Today, students commonly save money by living off campus, even during the first year (27%). The US Department of Education advises that about 30% of approximately 18,000,000 students live off campus in rental housing. Essentially, you can save money and often snag better living conditions by leveraging your brainpower.
For now, let’s whiz by such obvious cautions as ensuring the character, lifestyle, and commitment of your roomies, going over the lease carefully (a budding lawyer or accountant is handy here), heeding previous tenants’ experiences (where available), and nailing down parking spaces and reliable electricity. Let’s focus on little things that could morph into a quiet triumph or a noisy time sink:
Narrow the apartment search: Many landlords today belong to online systems that permit viewing an apartment before you even inquire. Very useful if you live hundreds of miles from campus, and need Google maps to figure out how far the place is from your faculty’s buildings.

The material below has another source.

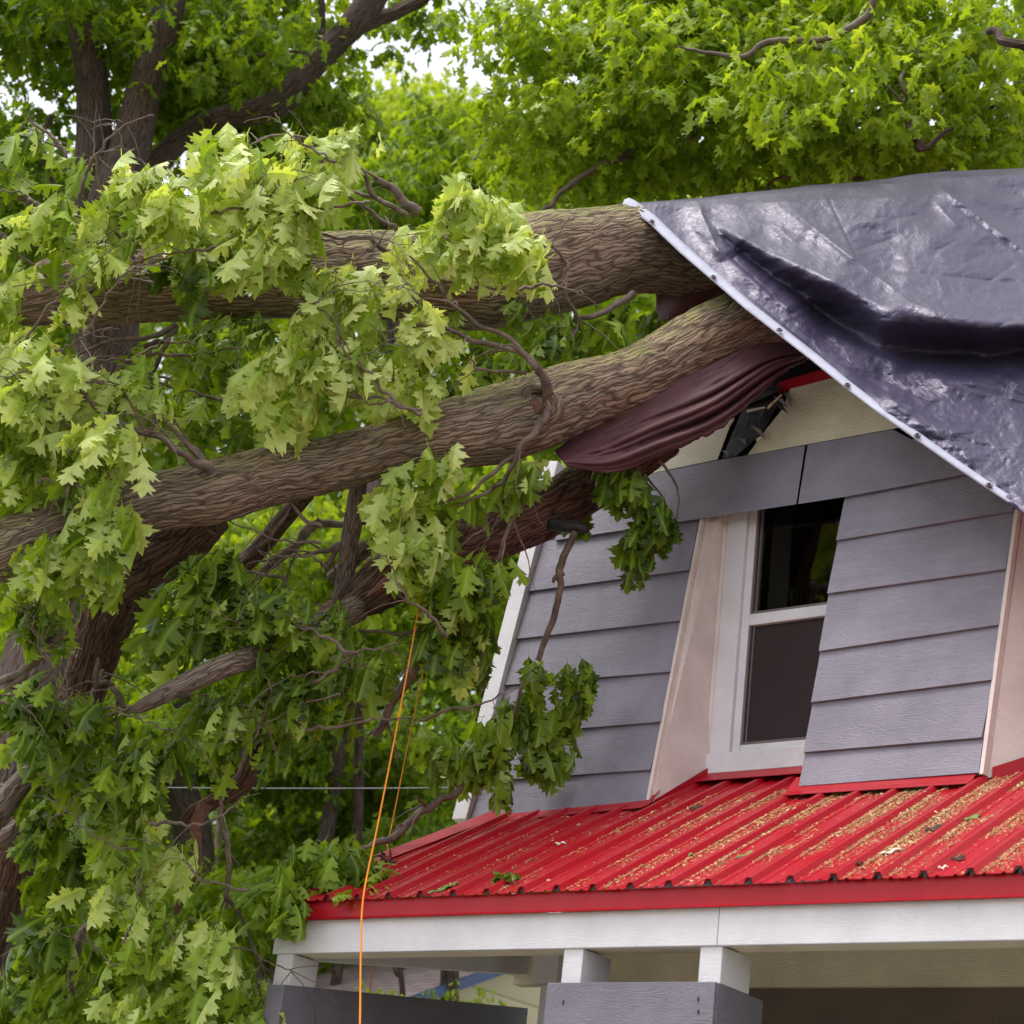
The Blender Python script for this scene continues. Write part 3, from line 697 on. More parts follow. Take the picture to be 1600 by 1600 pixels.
# back flap going over the ridge
m, t, b = newmat('tarp_plastic'); M['tarp'] = m
v = mapping(t, 'Object', (1, 1, 1))
n1 = noise(t, v, 4, 5, .65, .4); n2 = noise(t, v, 26, 4, .6, 1.0)
t.links.new(mixc(t, n1, (.034, .027, .056), (.054, .044, .084)), b.inputs['Base Color'])
t.links.new(ramp(t, n1, [(.3, (.32,)*3), (.7, (.48,)*3)]), b.inputs['Roughness']); b.inputs['Specular IOR Level'].default_value = .5; b.inputs['Specular Tint'].default_value = (.84, .80, 1, 1)
vo = N(t, 'ShaderNodeTexVoronoi', feature='DISTANCE_TO_EDGE', i_Scale=9.); va = N(t, 'ShaderNodeVectorMath', operation='ADD')
nn = N(t, 'ShaderNodeTexNoise', i_Scale=5., i_Detail=3.); t.links.new(v, nn.inputs[0]); t.links.new(v, va.inputs[0]); t.links.new(nn.outputs['Color'], va.inputs[1]); t.links.new(va.outputs[0], vo.inputs['Vector'])
cz = ramp(t, vo.outputs['Distance'], [(0, (0, 0, 0)), (.08, (1, 1, 1))])
b1 = bump(t, cz, None, .30, .004); b2_ = bump(t, n2, None, .16, .008, b1); 
tex = N(t, 'ShaderNodeTexWave', i_Scale=120.); t.links.new(v, tex.inputs[0]); bump(t, tex.outputs[0], b, .05, .001, b2_)
tarp = obj('roof_tarp', arr_mesh('roof_tarp', V.reshape(-1, 3), F, UVt.reshape(-1, 2)), M['tarp'])
tag(tarp, 'large dark purple-grey plastic tarp draped over the roof and trunks', 'tarp')
md = tarp.modifiers.new('thick', 'SOLIDIFY'); md.thickness = .002; md.offset = -1
# hem strip along the left edge, slightly proud
HW = 7
hv = []
Ei = V[:, :1, :]
for i in range(NS):
    Xs = np.array([EX[i]-4, EX[i]+1, EX[i]+9, EX[i]+17.]); ys = np.interp(s[i], s, EY)
    dx = EX[min(i+3, NS-1)]-EX[max(0, i-3)]; dy = EY[min(i+3, NS-1)]-EY[max(0, i-3)]; L = math.hypot(dx, dy); nx, ny = dy/L, -dx/L
    wfac = min(1., .35+i/25)*(1.0-.35*min(1, i/(NS*.8)))
    for q in (-1.5, 3, 9, 14.5):
        x_, y_ = EX[i]+nx*q*wfac, EY[i]+ny*q*wfac+ .0
        rr = ray(x_, y_); d = ((T0-CAM) @ TNr)/(rr @ TNr); hq = tarp_h(np.array([x_]), np.array([y_]))[0]*.12*(min(1, i/26)*.85+.15)
        hv.append(CAM+rr*(d-hq-.016+.012*(q < 0)))
hv = np.array(hv); i = np.arange(7, NS-1)[:, None]*4+np.arange(3)[None]; F = np.stack([i, i+1, i+5, i+4], -1).reshape(-1, 4)
M['hem'] = plain('pale_hem_webbing', (.36, .36, .45), .6, .3, 0, .12, 14, .002)
hem = obj('hem', arr_mesh('hem', hv, F), M['hem'], tarp); md = hem.modifiers.new('thick', 'SOLIDIFY'); md.thickness = .003
M['brass'] = plain('dull_grommet', (.10, .09, .10), .35, .6, .8); 
def grommet(x, y):
    rr = ray(x, y); d = ((T0-CAM) @ TNr)/(rr @ TNr); c = CAM+rr*d+TNr*.022
    a = np.cross(TNr, [0, 0, 1]); a /= np.linalg.norm(a); b_ = np.cross(TNr, a); V = []
    for R_, z in ((.0165, -.004), (.0165, .002), (.013, .005), (.008, .003), (.007, -.004)):
        for q in range(24): th = q*math.pi/12; V.append(c+(a*math.cos(th)+b_*math.sin(th))*R_+TNr*z)
    i = np.arange(4)[:, None]*24; j = np.arange(24)[None]; j2 = (j+1) % 24
    F = np.stack([i+j, i+j2, i+24+j2, i+24+j], -1).reshape(-1, 4)
    o = obj('grommet', arr_mesh('grommet', np.array(V), F), M['brass'], tarp)
    m_ = MB(); m_.poly([c+(a*math.cos(q*math.pi/6)+b_*math.sin(q*math.pi/6))*.0085-TNr*.002 for q in range(12)]); m_.build('eyelet_hole', M['dark'], o)  # near-black disc paints the dark of the open eyelet
for x, y in ((1018, 351), (1114, 438), (1217, 521), (1323, 607), (1432, 686), (1544, 764)): grommet(x+0, y+0)

# brown torn sheet hanging under the lower trunk
bs0 = np.array([(1250, 535), (1180, 540), (1090, 580), (1000, 620), (920, 665), (866, 705)], float)     # upper edge
bs1 = np.array([(1262, 560), (1215, 592), (1130, 665), (1040, 708), (960, 738), (885, 728)], float)     # lower edge
na_, nb_ = 120, 60; V = []
q = np.linspace(0, 1, na_)
U0_ = smooth_poly(bs0, na_); U1_ = smooth_poly(bs1, na_)
for i in range(na_):
    for j in range(nb_):
        a = j/(nb_-1); p = U0_[i]*(1-a)+U1_[i]*a
        a = a*(1-.0*q[i]); jag = (.03*fbm(np.array([q[i]*40]), np.array([3.]), 3)[0]*(a > .9)) if q[i] < .55 else 0; p = p+np.array([0, 1])*jag*300*.6
        d = 10.72-.55*q[i]+.10*math.cos(a*math.pi)*(q[i]**.5) - .05*math.sin(a*math.pi)
        ph = 2+a*6.5+q[i]*2.2; fq = min(1, max(0, (a-.22)*3)); fl_ = fq*(.045*(1-abs(math.sin(ph*1.6))**.7*1.7)*math.sin(math.pi*min(1, q[i]*.9+.08))+.022*(1-2*abs(math.sin(a*21+q[i]*4+1)))*math.sin(math.pi*q[i]))+.015*fbm(np.array([a*9]), np.array([q[i]*14]), 3)[0]
        V.append(P(p[0], p[1], d+fl_))
V = np.array(V); i = np.arange(na_-1)[:, None]*nb_+np.arange(nb_-1)[None]; F = np.stack([i, i+1, i+nb_+1, i+nb_], -1).reshape(-1, 4)
M['brownsheet'] = plain('brown_sheet', (.085, .030, .036), .62, .3, 0, .25, 5, .004)
o_ = tag(obj('brown_sheet', arr_mesh('brown_sheet', V, F), M['brownsheet']), 'maroon-brown plastic sheet sagging in folds beneath the lower trunk', 'sheet')
md = o_.modifiers.new('thick', 'SOLIDIFY'); md.thickness = .003
# second bit seen between trunks
V = []
for i in range(40):
    for j in range(20):
        a, c = i/39, j/19; x, y = 1025+a*130, 452+c*60-a*5; V.append(P(x, y, 11.75-.2*a+.03*math.sin(a*9+c*4)))
i = np.arange(39)[:, None]*20+np.arange(19)[None]; F = np.stack([i, i+1, i+21, i+20], -1).reshape(-1, 4)
o_ = tag(obj('brown_sheet', arr_mesh('brown_sheet', np.array(V), F), M['brownsheet']), 'scrap of maroon sheet in the gap between the two trunks', 'sheet')
md = o_.modifiers.new('thick', 'SOLIDIFY'); md.thickness = .003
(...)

Establish what the landlord provides: Generally, landlords for students provide large furniture such as beds, dressers, study tables, and sofas, in whatever condition, if only to prevent serious plaster damage every four months. If you want to bring your futon, establish where you are expected to stow the landlord’s bed. Anyway, who provides bed sheets, blankets, pillows, basic crockery and cutlery, TV, microwave, toaster, kettle, hangers, shower curtain? Also, where is the fuse box? Does it use fuses or circuit breakers? Also, if you are renting a bungalow, who shovels the snow and mows the grass? Not that you can’t do these chores, but you need to know if they are your team’s job, and factor that into the rent.
Liasing by e-mail with roommates re who brings what promotes a speedy, efficient, economical setup—really important, because you will soon be wanted on campus, and that is your real purpose, not breaking the state record for rushing to the Home Depot just before closing time.
Prepare for little annoyances: Just before moving day, collect the following items and put them in a box in the trunk of the car:
– extension cords (2 and 3 prong), varying lengths
– if using a land line, telephone extension cords, varying lengths
– batteries, lots of them, all sizes you use
– light bulbs (40, 60, and 100 watt, trilites, and one 25 watt just in case). A spare fridge bulb might come in handy too.
– if fuses are needed, bring 20s, and a couple of 30s
– plugs and sink stoppers
– plunger/toilet brush, drain cleaner
Why all the fuss? You may discover problems no one knew about (light bulb burnt out, outlet dead, fuses blown, only working jack is in the basement, no plug in bathtub, toilet plugged, etc.). Armed with the items above, you can carry on in the midst of chaos while your landlord vacations far away over the long weekend.
Remember, you might be tired and crabby, moving in: Two other trunk boxes to consider:
Instant kitchen: (plates, cutlery, napkins, kettle, mugs; instant coffee, bottled, canned, and packaged food and drink; dishwashing liquid, dish towels, drainboard, and trash bag. With these items, you can get a working kitchen going in minutes (Of course, you could always order fast food, but that great pizza place your sophomore friends raved about might be closed for reno just now ….).
Instant bathroom: Toilet paper, a couple of towels and face cloths, soap, first aid kit, bath mat, shower curtains. Fancy stuff can wait; these items let people use the john, no problem, the first hour.
Good luck, and may all your moves be upward.